Kitchener-Waterloo

Man guilty of UW stabbing to spend more time behind bars after judge miscalculated sentence

Geovanny Villalba-Aleman, 25, pleaded guilty to a June 2023 attack on the University of Waterloo campus that left a professor and two students with stab wounds. Now, a judge has said he will need to spend more time behind bars.

Corrected sentence increases time behind bars to 8 years and 5 months

man smiling with glasses
A former University of Waterloo student has been sentenced to 11 years in prison for hate-motivated stabbings in a gender-studies classroom on the southern Ontario campus in 2023. Geovanny Villalba-Aleman, 25, pleaded guilty in June 2024. He was sentenced in March, but the judge in the case made an error in calculating time served in pre-trial custody. He will now serve more than eight year. (Geovanny Villalba-Aleman/Facebook)

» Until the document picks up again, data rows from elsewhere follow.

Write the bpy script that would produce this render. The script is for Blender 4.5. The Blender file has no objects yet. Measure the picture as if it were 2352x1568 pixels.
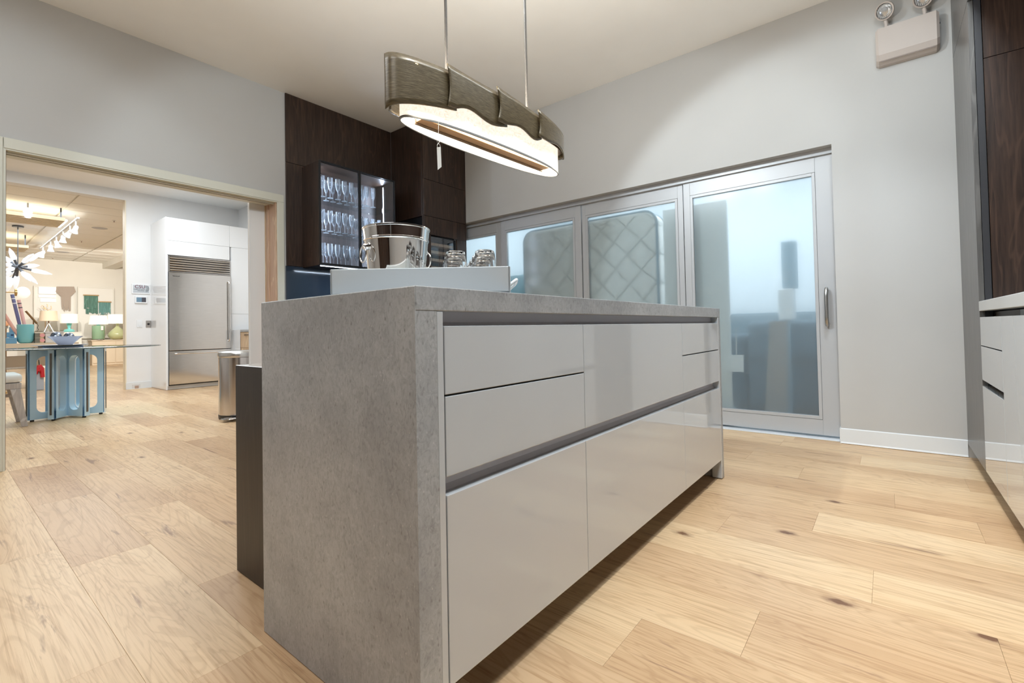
import bpy, bmesh, math, random
from mathutils import Vector, Matrix
PI = math.pi
C = bpy.context.scene.collection
S = bpy.context.scene
random.seed(7)

# ------------------------------------------------------------------ camera
FPX, SX, SY, YAW, PITCH, ROLL, CH = 1080.25, 0.1, -51.9, 0.6736, 0.0206, -0.0197, 0.8318
fw = Vector((math.cos(YAW), math.sin(YAW), 0)); rt = Vector((math.sin(YAW), -math.cos(YAW), 0)); up = Vector((0, 0, 1))
F_ = fw*math.cos(PITCH) + up*math.sin(PITCH); U_ = up*math.cos(PITCH) - fw*math.sin(PITCH)
R3 = rt*math.cos(ROLL) + U_*math.sin(ROLL); V3 = U_*math.cos(ROLL) - rt*math.sin(ROLL)
cam = bpy.data.cameras.new('camera'); co = bpy.data.objects.new('camera', cam); C.objects.link(co)
M = Matrix((( R3.x, V3.x, -F_.x), (R3.y, V3.y, -F_.y), (R3.z, V3.z, -F_.z))).to_4x4()
M.translation = Vector((0, 0, CH)); co.matrix_world = M
cam.sensor_width = 36; cam.lens = 36*FPX/2352; cam.shift_x = -SX/2352; cam.shift_y = SY/2352
cam.clip_start = 0.02; cam.clip_end = 100
S.camera = co

# ------------------------------------------------------------------ world, lights, exposure
w = bpy.data.worlds.new('world'); S.world = w; w.use_nodes = True
w.node_tree.nodes['Background'].inputs[0].default_value = (.9, .95, 1, 1); w.node_tree.nodes['Background'].inputs[1].default_value = .25
S.view_settings.view_transform = 'Standard'; S.view_settings.look = 'None'
S.view_settings.exposure = 0.0; S.view_settings.gamma = 1.0; S.view_settings.use_curve_mapping = False
S.cycles.max_bounces = 16; S.cycles.diffuse_bounces = 5; S.cycles.glossy_bounces = 5; S.cycles.transmission_bounces = 16
S.cycles.transparent_max_bounces = 24; S.cycles.sample_clamp_indirect = 6; S.cycles.use_denoising = True
S.cycles.caustics_reflective = False; S.cycles.caustics_refractive = True; S.cycles.blur_glossy = .6

def area(loc, size, power, col=(1, 1, 1), rot=(0, 0, 0), sy=None, spread=PI):
    l = bpy.data.lights.new('area_light', 'AREA'); l.energy = power; l.color = col; l.size = size
    l.shape = 'RECTANGLE' if sy else 'SQUARE'
    if sy: l.size_y = sy
    l.spread = spread
    o = bpy.data.objects.new('area_light', l); C.objects.link(o); o.location = loc; o.rotation_euler = rot
    return o
def spot(loc, tgt, power, ang, col=(1, 1, 1), blend=.3, r=.04):
    l = bpy.data.lights.new('spot_light', 'SPOT'); l.energy = power; l.color = col; l.spot_size = math.radians(ang)
    l.spot_blend = blend; l.shadow_soft_size = r
    o = bpy.data.objects.new('spot_light', l); C.objects.link(o); o.location = loc
    o.rotation_euler = (Vector(tgt)-Vector(loc)).to_track_quat('-Z', 'Y').to_euler()
    return o
WARM = (1, .90, .78); COOL = (.84, .94, 1); NEUT = (.91, .955, 1)
# main room: added unseen area lights at the ceiling, track spots above / behind the camera
area((-.9, .4, 3.06), 1.2, 26, NEUT, sy=1.2)
area((-.6, 2.7, 3.06), 1.2, 22, NEUT, sy=1.2)
area((1.5, -.15, 3.06), 2.8, 40, COOL, sy=.35)  # unseen light added to brighten the island drawer fronts
for x_ in (.9, 1.9, 2.9): spot((x_, .10, 3.03), (x_+.1, .12, 0), 74, 88, NEUT, .6, .02)
spot((-.4, 1.6, 3.02), (.6, 3.0, 0), 40, 75, NEUT, .5, .03)
spot((.6, 1.9, 3.02), (3.945, 0.3, 1.0), 190, 56, COOL, .25, .03)
spot((.4, 1.4, 3.02), (3.945, 1.9, 1.25), 80, 66, COOL, .3, .03)
spot((.7, 1.2, 3.02), (2.2, 4.3, 1.7), 80, 56, COOL, .4, .03)
spot((-.6, 1.4, 3.02), (.2, 4.36, 1.3), 70, 60, COOL, .4, .03)
# kitchen beyond the opening
area((1.4, 6.9, 3.08), 2.2, 125, (.88, .95, 1), sy=3.2)
# far showroom
area((1.8, 13.2, 3.02), 4.0, 225, (.88, .95, 1), sy=5.5)
spot((1.9, 14.5, 2.7), (2.4, 18.9, 1.6), 240, 70, (1, .95, .87), .5, .05)
spot((3.0, 14.5, 2.7), (3.4, 18.9, 1.6), 240, 70, (1, .95, .87), .5, .05)
# storage room behind the frosted sliding doors
area((5.3, 1.9, 2.96), 2.4, 130, (.93, .97, 1), sy=4.0)

# ------------------------------------------------------------------ materials
MATS = {}
def new(name):
    m = bpy.data.materials.new(name); m.use_nodes = True; n = m.node_tree
    return m, n, n.nodes['Principled BSDF']
def pm(name, col, rough=.5, metal=0, spec=.5, coat=0, emis=None, es=0, trans=0, ior=1.5, sheen=0):
    if name in MATS: return MATS[name]
    m, n, b = new(name)
    b.inputs['Base Color'].default_value = (*col, 1); b.inputs['Roughness'].default_value = rough
    b.inputs['Metallic'].default_value = metal; b.inputs['Specular IOR Level'].default_value = spec
    b.inputs['Coat Weight'].default_value = coat; b.inputs['Coat Roughness'].default_value = .03
    b.inputs['IOR'].default_value = ior; b.inputs['Transmission Weight'].default_value = trans
    if sheen: b.inputs['Sheen Weight'].default_value = sheen
    if emis: b.inputs['Emission Color'].default_value = (*emis, 1); b.inputs['Emission Strength'].default_value = es
    # faint procedural variation
    tc = n.nodes.new('ShaderNodeTexCoord'); nz = n.nodes.new('ShaderNodeTexNoise'); nz.inputs['Scale'].default_value = 9
    mr = n.nodes.new('ShaderNodeMapRange'); mr.inputs['To Min'].default_value = max(.01, rough*.92); mr.inputs['To Max'].default_value = min(1, rough*1.08+.005)
    n.links.new(tc.outputs['Object'], nz.inputs['Vector']); n.links.new(nz.outputs['Fac'], mr.inputs['Value']); n.links.new(mr.outputs['Result'], b.inputs['Roughness'])
    MATS[name] = m; return m
def ramp(n, stops):
    r = n.nodes.new('ShaderNodeValToRGB'); e = r.color_ramp.elements
    e[0].position, e[0].color = stops[0][0], (*stops[0][1], 1)
    e[1].position, e[1].color = stops[-1][0], (*stops[-1][1], 1)
    for p, c in stops[1:-1]:
        x = e.new(p); x.color = (*c, 1)
    return r
def mapping(n, scale, src='Object', rot=(0, 0, 0), offs=False):
    tc = n.nodes.new('ShaderNodeTexCoord'); mp = n.nodes.new('ShaderNodeMapping'); mp.inputs['Scale'].default_value = scale
    mp.inputs['Rotation'].default_value = rot
    n.links.new(tc.outputs[src], mp.inputs['Vector'])
    if offs:
        oi = n.nodes.new('ShaderNodeObjectInfo'); cb = n.nodes.new('ShaderNodeCombineXYZ')
        mu = n.nodes.new('ShaderNodeMath'); mu.operation = 'MULTIPLY'; mu.inputs[1].default_value = 37.0
        n.links.new(oi.outputs['Random'], mu.inputs[0])
        for k in ('X', 'Y', 'Z'): n.links.new(mu.outputs[0], cb.inputs[k])
        n.links.new(cb.outputs[0], mp.inputs['Location'])
    return mp
def noise(n, mp, scale, detail=4, rough=.55, dist=0):
    x = n.nodes.new('ShaderNodeTexNoise'); x.inputs['Scale'].default_value = scale; x.inputs['Detail'].default_value = detail
    x.inputs['Roughness'].default_value = rough; x.inputs['Distortion'].default_value = dist
    n.links.new(mp.outputs[0], x.inputs['Vector']); return x
def mix(n, fac, a, b, mode='MIX'):
    x = n.nodes.new('ShaderNodeMix'); x.data_type = 'RGBA'; x.blend_type = mode
    for s, v in ((0, fac), (6, a), (7, b)):
        if isinstance(v, (int, float)): x.inputs[s].default_value = v
        elif isinstance(v, tuple): x.inputs[s].default_value = (*v, 1)
        else: n.links.new(v, x.inputs[s])
    return x.outputs[2]
def bump(n, b, h, strength, dist=.002):
    x = n.nodes.new('ShaderNodeBump'); x.inputs['Strength'].default_value = strength; x.inputs['Distance'].default_value = dist
    n.links.new(h, x.inputs['Height']); n.links.new(x.outputs[0], b.inputs['Normal'])

def m_paint(name, col, rough=.55, var=.03):
    m, n, b = new(name); mp = mapping(n, (1, 1, 1))
    nz = noise(n, mp, 1.3, 3)
    r = ramp(n, [(.3, tuple(c*(1-var) for c in col)), (.7, tuple(min(1, c*(1+var)) for c in col))])
    n.links.new(nz.outputs['Fac'], r.inputs[0]); n.links.new(r.outputs[0], b.inputs['Base Color'])
    b.inputs['Roughness'].default_value = rough; b.inputs['Specular IOR Level'].default_value = .35
    f = noise(n, mp, 260, 2); bump(n, b, f.outputs['Fac'], .12, .0006)
    MATS[name] = m; return m

def m_oak(name, joints=False, along='Y'):
    """pale rustic oak: long grain along local Y, colour varies from plank to plank"""
    m, n, b = new(name)
    rz = 0 if along == 'Y' else PI/2
    mp = mapping(n, (1, 1, 1), rot=(0, 0, rz), offs=not joints)
    st = n.nodes.new('ShaderNodeMapping'); st.inputs['Scale'].default_value = (1, .022, 1); n.links.new(mp.outputs[0], st.inputs['Vector'])
    st2 = n.nodes.new('ShaderNodeMapping'); st2.inputs['Scale'].default_value = (1, .15, 1); n.links.new(mp.outputs[0], st2.inputs['Vector'])
    g1 = noise(n, st, 120, 6, .66, .15)         # fine grain
    g2 = noise(n, st2, 5.2, 4, .55, 1.1)      # cathedral field
    wv = n.nodes.new('ShaderNodeMath'); wv.operation = 'MULTIPLY'; wv.inputs[1].default_value = 85
    n.links.new(g2.outputs['Fac'], wv.inputs[0])
    sn = n.nodes.new('ShaderNodeMath'); sn.operation = 'SINE'; n.links.new(wv.outputs[0], sn.inputs[0])
    r0 = ramp(n, [(.30, (.57, .385, .225)), (.5, (.68, .49, .30)), (.78, (.76, .585, .385))])
    big = noise(n, st2, 2.6, 3, .5, .6); n.links.new(big.outputs['Fac'], r0.inputs[0])
    rg = ramp(n, [(.0, (.66, .58, .50)), (.28, (.96, .95, .93)), (1., (1.03, 1.03, 1.03))])
    mr = n.nodes.new('ShaderNodeMapRange'); mr.inputs['From Min'].default_value = -1; n.links.new(sn.outputs[0], mr.inputs['Value'])
    n.links.new(mr.outputs[0], rg.inputs[0])
    c1 = mix(n, .34, r0.outputs[0], rg.outputs[0], 'MULTIPLY')
    rf = ramp(n, [(.34, (.66, .56, .47)), (.52, (1, 1, 1))]); n.links.new(g1.outputs['Fac'], rf.inputs[0])
    c2 = mix(n, .62, c1, rf.outputs[0], 'MULTIPLY')
    # dark mineral streaks
    st3 = n.nodes.new('ShaderNodeMapping'); st3.inputs['Scale'].default_value = (1, .10, 1); st3.inputs['Location'].default_value = (3.1, 1.7, 0); n.links.new(mp.outputs[0], st3.inputs['Vector'])
    s1 = noise(n, st3, 24, 4, .6, .5); rs = ramp(n, [(.635, (0, 0, 0)), (.72, (.9, .9, .9))]); n.links.new(s1.outputs['Fac'], rs.inputs[0])
    c3 = mix(n, rs.outputs[0], c2, (.30, .18, .11))
    # knots
    vm = n.nodes.new('ShaderNodeMapping'); vm.inputs['Scale'].default_value = (1, .55, 1); n.links.new(mp.outputs[0], vm.inputs['Vector'])
    vo = n.nodes.new('ShaderNodeTexVoronoi'); vo.inputs['Scale'].default_value = 3.6; n.links.new(vm.outputs[0], vo.inputs['Vector'])
    vo.inputs['Randomness'].default_value = 1
    dn = noise(n, mp, 28, 3); ad = n.nodes.new('ShaderNodeMath'); ad.operation = 'MULTIPLY_ADD'; ad.inputs[1].default_value = .09
    n.links.new(dn.outputs['Fac'], ad.inputs[0]); n.links.new(vo.outputs['Distance'], ad.inputs[2])
    rk = ramp(n, [(.08, (1, 1, 1)), (.10, (.45, .45, .45)), (.15, (0, 0, 0))]); n.links.new(ad.outputs[0], rk.inputs[0])
    c4 = mix(n, rk.outputs[0], c3, (.20, .105, .06))
    if joints:
        mpj = mapping(n, (1, 1, 1), rot=(0, 0, PI/2))
        br = n.nodes.new('ShaderNodeTexBrick'); br.inputs['Scale'].default_value = 1; br.inputs['Brick Width'].default_value = 1.0
        br.inputs['Row Height'].default_value = .2357; br.inputs['Mortar Size'].default_value = .002; br.inputs['Bias'].default_value = 0
        br.inputs['Color1'].default_value = (1, 1, 1, 1); br.inputs['Color2'].default_value = (.86, .84, .82, 1); br.inputs['Mortar'].default_value = (.5, .42, .35, 1)
        n.links.new(mpj.outputs[0], br.inputs['Vector'])
        c4 = mix(n, 1, c4, br.outputs[0], 'MULTIPLY')
    else:
        oi = n.nodes.new('ShaderNodeObjectInfo'); ro = ramp(n, [(0, (.86, .80, .76)), (.5, (1, .98, .95)), (1, (1.08, 1.1, 1.1))])
        n.links.new(oi.outputs['Random'], ro.inputs[0]); c4 = mix(n, 1, c4, ro.outputs[0], 'MULTIPLY')
    n.links.new(c4, b.inputs['Base Color'])
    b.inputs['Roughness'].default_value = .36; b.inputs['Specular IOR Level'].default_value = .28
    bump(n, b, g1.outputs['Fac'], .22, .0012)
    MATS[name] = m; return m

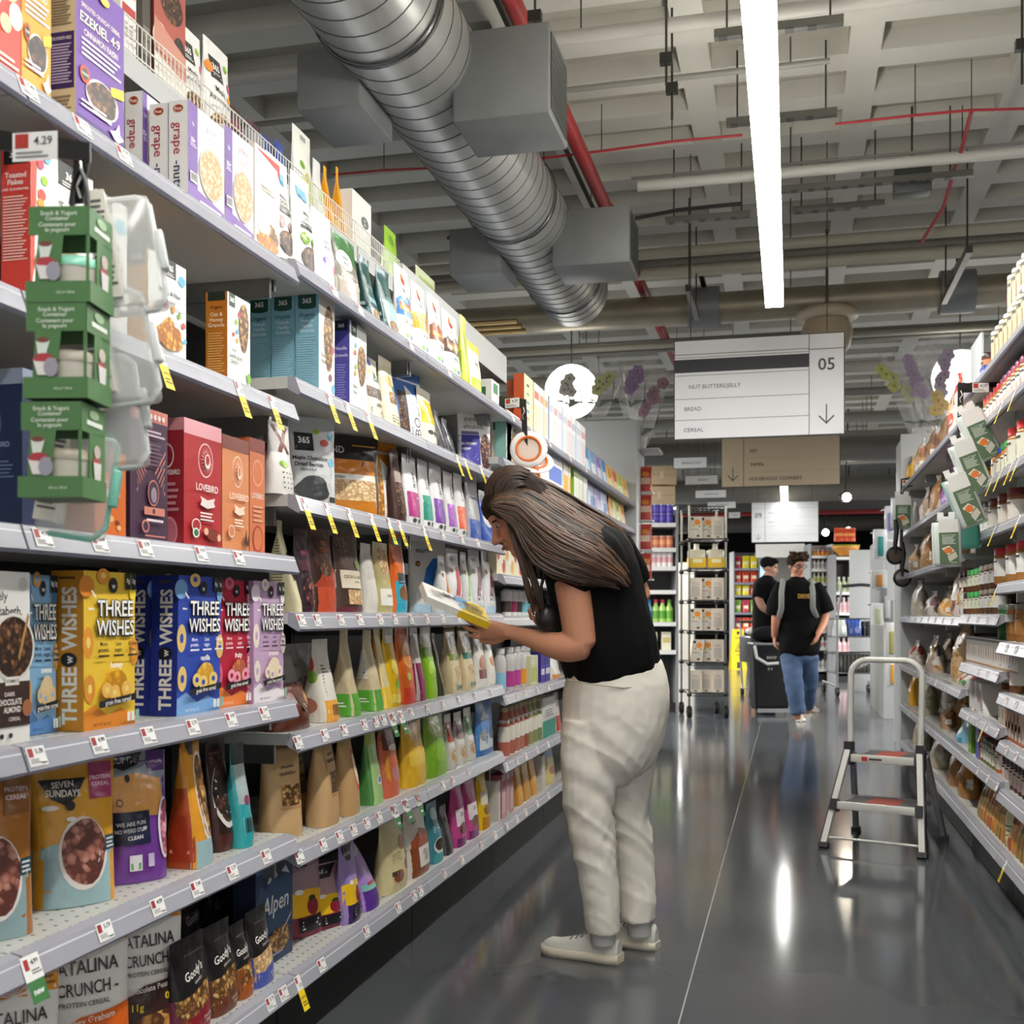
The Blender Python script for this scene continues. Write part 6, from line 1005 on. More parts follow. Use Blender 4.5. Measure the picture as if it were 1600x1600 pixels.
for i, q in enumerate(run(1527, 3.95, .075)):
    c = ('A8803A', '9A7430', 'B87A30', 'C07038', 'A85A30', 'D08838')[i % 6]
    RG(RB[8], q, .07, .08, .155 + .01 * (i % 3), 'amber and orange grain bag in the leaning row on the lowest right shelf', c, F=[('r', .1, .3, .9, .6, ('C8A860', 'D8B070', 'E0A060')[i % 3]), ('e', .5, .7, .25, .1, '6A4A28')], nm='grain_bag', cat='bag', grp='amber grain bags', p=2.8, e=1.8, crump=.008)
t = thing('cream_bottle', 'cream bottle with small green print at the end of the lowest right shelf', 'bottle', (XG + .04, yX(1588, XG + .04), RA[9] + .001), RR)
mb = MB(); mb.lathe([(.034, 0), (.038, .01), (.038, .12), (.02, .16), (.018, .175)], mt('DDDBB8', 's'), 14); mb.build('bottle_body', t)
mb = MB(); mb.cyl((0, 0, .175), .02, .025, mt('E8E8E0', 's')); mb.build('cap', t)
mb = MB(); mb.lathe([(.0384, .03), (.0384, .10)], mt('E6E6CC'), 14, caps=False)
for i in range(3): mb.lathe([(.0387, .045 + i * .018), (.0387, .05 + i * .018)], mt('5A8A4A'), 14, caps=False)
mb.build('label_band', t)
# white crumpled bag lying over the highest jars
RG(RA[0] + .157, 1592, .2, .14, .06, 'white crumpled plastic bag lying on the highest cream jars', 'E8E8E8', nm='plastic_bag', cat='bag', crump=.03, p=2.2, e=3)
RX(RB[0], 1534, .09, .05, .06, 'small blue and white carton at the end of the highest right shelf', 'E8ECF4', '4A5AB0', F=[('r', 0, .7, 1, 1, '3A48B0'), ('l', .1, .1, .9, .5, 3, '4A4A50')])
mb = MB(); mb.box(0, 0, 0, .012, .30, .26, mt('C8CCCE', 's'), .003); tag(mb.build('divider_panel', None, (XG + .03, yX(1527, XG + .03) - .1, RB[0] + .002)), 'pale plastic divider panel standing at the end of the highest right shelf', 'panel')
for i, q in enumerate((1524, 1536)): RX(RB[2], q, .09, .06, .06, 'flat orange packet on the shelf behind the hanging containers, %s' % ('left one' if i == 0 else 'right one'), 'E0952C', 'C87A20', F=[('r', .5, .2, .95, .8, 'F0B860')], nm='snack_packet', cat='snack packet')
# ---- bread
LOAFC = dict(p=2.6, e=3.2, top=.9, crump=.02)
def loaf(z, px, w, h, lab, c, bread, F=(), d=.11, rot=0, tie='E8E4DC', back=0, **k):
    return RG(z, px, w, d, h, lab, c, F=[('E', .5, .45, .36, .34, bread, .05)] + list(F), N=[('E', .5, .42, .4, .36, bread, .06), ('r', .2, .2, .5, .4, 'E6E2DC')] + [(e[0], e[1], e[2], e[3] * 1.4, *e[4:]) for e in F if e[0] == 'e'], rot=rot, tie=tie, back=back, **{**LOAFC, **k})
BRN, TAN, PALE = food('6A4020', '8A5C34', 'A87848', 24), food('A87840', 'C8985C', 'E0BC84', 24), food('B8A890', 'D8CCB8', 'EAE2D4', 30)
z = RC[0]
loaf(z, 1458, .13, .26, 'brown loaf in a clear bag on the top bread shelf', '8A6A4C', BRN, back=.02)
loaf(z, 1445, .10, .24, 'narrow brown loaf left of the wide brown loaf, top bread shelf', '9A7C62', BRN)
RG(z, 1482, .20, .12, .34, 'red and white bag of round buns, tallest on the top bread shelf', 'E4D4CC', F=[('E', .5, .8, .4, .14, 'D84A34'), ('E', .5, .52, .38, .13, TAN), ('E', .5, .28, .38, .12, 'D8502C'), ('r', .1, .38, .9, .44, 'E8E4E0')], tie='E0605A', **LOAFC)
loaf(z, 1428, .14, .26, 'pale pink bag of rolls near the end panel on the top bread shelf', 'D8C8BC', TAN, F=[('e', .4, .7, .2, .1, 'C87A5A')])
RG(z, 1415, .10, .08, .22, 'yellow bag with a dark blue top, farthest on the top bread shelf', 'E0A82C', F=[('r', 0, .7, 1, .95, '2A3A8A')], **LOAFC)
z = RC[1]
RG(z, 1471, .26, .14, .23, 'shiny purple bread bag on the second bread shelf', '7A2C98', F=[('p', [(.1, .62), (.9, .42), (.9, .5), (.1, .7)], 'D8D0DC'), ('E', .4, .35, .3, .2, '8A38A8')], tie='8A38A8', **LOAFC)
RG(z, 1487, .10, .10, .12, 'small purple bread bag tucked right of the large purple one', '7A2C98', F=[('r', .2, .3, .8, .5, 'B890C8')], tie='8A38A8', **LOAFC)
loaf(z, 1452, .16, .24, 'golden brown loaf on the second bread shelf, left of the purple bag', 'A87A4C', BRN)
loaf(z, 1436, .14, .23, 'brown loaf in a clear white lined bag on the second bread shelf', 'B8A08A', BRN, F=[('r', .7, .1, .95, .9, 'E0DCD6')])
RG(z, 1420, .13, .08, .2, 'white and grey roll bag behind the far clip strip', 'D0CCC8', F=[('e', .5, .5, .3, .2, 'A88A70')], **LOAFC)
RG(z, 1488, .06, .06, .14, 'lime green wrapper edge between the purple bag and the mint container', 'A4D030', nm='snack_packet', cat='snack packet', back=.0)
z = RC[2]
loaf(z, 1438, .22, .27, 'large golden loaf in a clear bag on the third bread shelf', 'B08654', food('8A5A2C', 'A8743C', 'B8864C', 18))
loaf(z, 1462, .12, .22, 'pale loaf hidden behind the upright green label container', 'C8BCA8', TAN)
loaf(z, 1420, .10, .2, 'small pale loaf at the far end of the third bread shelf', 'C8B8A4', TAN)
z = RC[3]
loaf(z, 1424, .26, .24, 'greenish white wrapped bread, farthest at eye level', 'C8C4B0', PALE, F=[('r', .1, .1, .4, .3, 'A8B880')])
loaf(z, 1446, .18, .15, 'white wrapped loaf with a dark print beside the orange bun', 'D4CCC8', PALE, F=[('e', .6, .3, .2, .2, '4A3A3A'), ('e', .3, .6, .2, .2, '8A6A70')])
loaf(z, 1467, .14, .12, 'small orange bun pack at eye level', 'DCC8A0', food('C87A20', 'E0A048', 'F0C078', 20))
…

The man behind a mass stabbing in a University of Waterloo gender studies class will have to stay behind bars longer after an Ontario judge recalculated how much to deduct for the time he had already spent in custody.

Geovanny Villalba-Aleman was sentenced last month to 11 years in prison for what Ontario Court Justice Frances Brennan deemed a "particularly grave" hate crime targeting the 2SLGBTQ+ community.

At the time, Brennan said Villalba-Aleman would be given credit for 1,254 days of pre-sentence custody, leaving him to serve nearly seven years and seven months behind bars.

Federal prosecutors confirmed Brennan corrected what she deemed a mathematical error on Monday, saying he should instead get credit for 941 days.

That would leave him with about eight years and five months to serve.

Villalba-Aleman, 25, had pleaded guilty to two counts of aggravated assault, one count of assault with a weapon and one count of assault causing bodily harm in the June 2023 attack that left a professor and two students with stab wounds.

Crown attorneys had argued the attack amounted to terrorist activity, but Brennan found the evidence didn't prove beyond a reasonable doubt that his hatred toward the LGBTQ+ community had crystallized into an ideology.

One of the elements of terrorism under Canadian law is that the offence must have been committed for a political, religious or ideological purpose.